EXERCISE INSTRUCTIONS:
Below are records. Count every line containing the word "this" and give the number alone.

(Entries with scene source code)
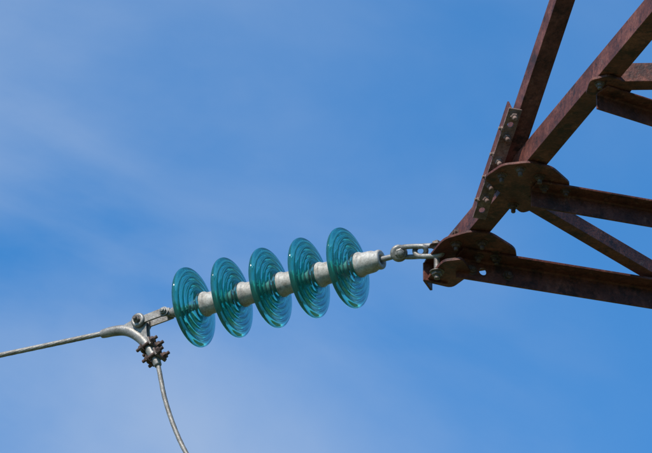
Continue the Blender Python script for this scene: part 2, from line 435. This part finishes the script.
# ------------------------------------------------------------ world
SUN = Vector((-0.38, -0.58, 0.72)).normalized()
sel = math.asin(SUN.z); srot = math.atan2(SUN.x, SUN.y)
wd = bpy.data.worlds.new('World'); scene.world = wd; wd.use_nodes = True
nt = wd.node_tree; bg = nt.nodes['Background']; bg.inputs['Strength'].default_value = 0.15
sky = nt.nodes.new('ShaderNodeTexSky'); sky.sky_type = 'NISHITA'; sky.sun_disc = False
sky.sun_elevation = sel; sky.sun_rotation = srot
sky.air_density = 1.0; sky.dust_density = 0.3; sky.ozone_density = 2.0
tc = nt.nodes.new('ShaderNodeTexCoord')
mp = nt.nodes.new('ShaderNodeMapping'); mp.inputs['Rotation'].default_value = (math.radians(-27), 0, 0)
nt.links.new(tc.outputs['Generated'], mp.inputs['Vector'])
mr = nt.nodes.new('ShaderNodeMapping'); mr.inputs['Rotation'].default_value = (0, math.radians(-18), 0)
nt.links.new(mp.outputs['Vector'], mr.inputs['Vector'])
sep = nt.nodes.new('ShaderNodeSeparateXYZ'); nt.links.new(mp.outputs['Vector'], sep.inputs[0])
ax_ = nt.nodes.new('ShaderNodeMath'); ax_.operation = 'MULTIPLY_ADD'; ax_.inputs[1].default_value = 0.5
nt.links.new(sep.outputs['Z'], ax_.inputs[0]); nt.links.new(sep.outputs['X'], ax_.inputs[2])
tint = mixrgb(nt, 'MULTIPLY', 1.0, sky.outputs['Color'], (0.34, 0.86, 1.22))
col = tint
for (sc, loc, scale, lo, hi, tmin, tmax, dist_) in (
        ((0.75, 1, 1.1), (0.33, 0, 0.12), 22, 0.32, 0.85, 0.05, 0.9, 0.3),
        ((0.55, 1, 1.25), (0.33, 0, 0.12), 26, 0.42, 0.82, 0.15, 0.65, 0.4)):
    ms = nt.nodes.new('ShaderNodeMapping'); ms.inputs['Scale'].default_value = sc; ms.inputs['Location'].default_value = loc
    nt.links.new(mr.outputs['Vector'], ms.inputs['Vector'])
    nz, ramp = noise_ramp(nt, scale, [(lo, (0, 0, 0)), (hi, (1, 1, 1))], 7, 0.5, ms.outputs['Vector'])
    nz.inputs['Distortion'].default_value = dist_
    mrg = nt.nodes.new('ShaderNodeMapRange'); mrg.inputs['From Min'].default_value = 0.04; mrg.inputs['From Max'].default_value = -0.055
    mrg.inputs['To Min'].default_value = tmin; mrg.inputs['To Max'].default_value = tmax
    nt.links.new(ax_.outputs[0], mrg.inputs['Value'])
    mu = nt.nodes.new('ShaderNodeMath'); mu.operation = 'MULTIPLY'
    nt.links.new(ramp.outputs['Color'], mu.inputs[0]); nt.links.new(mrg.outputs['Result'], mu.inputs[1])
    col = mixrgb(nt, 'MIX', mu.outputs[0], col, (2.7, 3.5, 4.9))
nt.links.new(col, bg.inputs['Color'])

sl = bpy.data.lights.new('sun', 'SUN'); sl.energy = 4.9; sl.angle = math.radians(0.5); sl.color = (1, 0.94, 0.86)
so = bpy.data.objects.new('sun', sl); scene.collection.objects.link(so)
so.rotation_euler = SUN.to_track_quat('Z', 'Y').to_euler(); so.location = (0, 0, 40)

# ------------------------------------------------------------ camera
cam = bpy.data.cameras.new('camera'); co = bpy.data.objects.new('camera', cam); scene.collection.objects.link(co)
cam.lens = 355.6; cam.sensor_width = 36; cam.clip_end = 8000; cam.clip_start = 0.1
co.location = (-0.422, -17.865, 1.70)
co.rotation_euler = (math.radians(90+27), 0, 0)
scene.camera = co
scene.view_settings.view_transform = 'Standard'; scene.view_settings.look = 'None'; scene.view_settings.exposure = 0
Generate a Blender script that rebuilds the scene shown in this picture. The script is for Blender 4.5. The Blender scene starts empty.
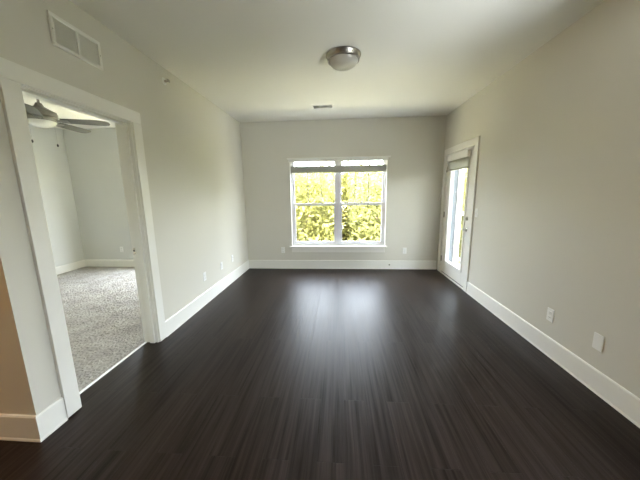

COMPLETE OUTPUT:
2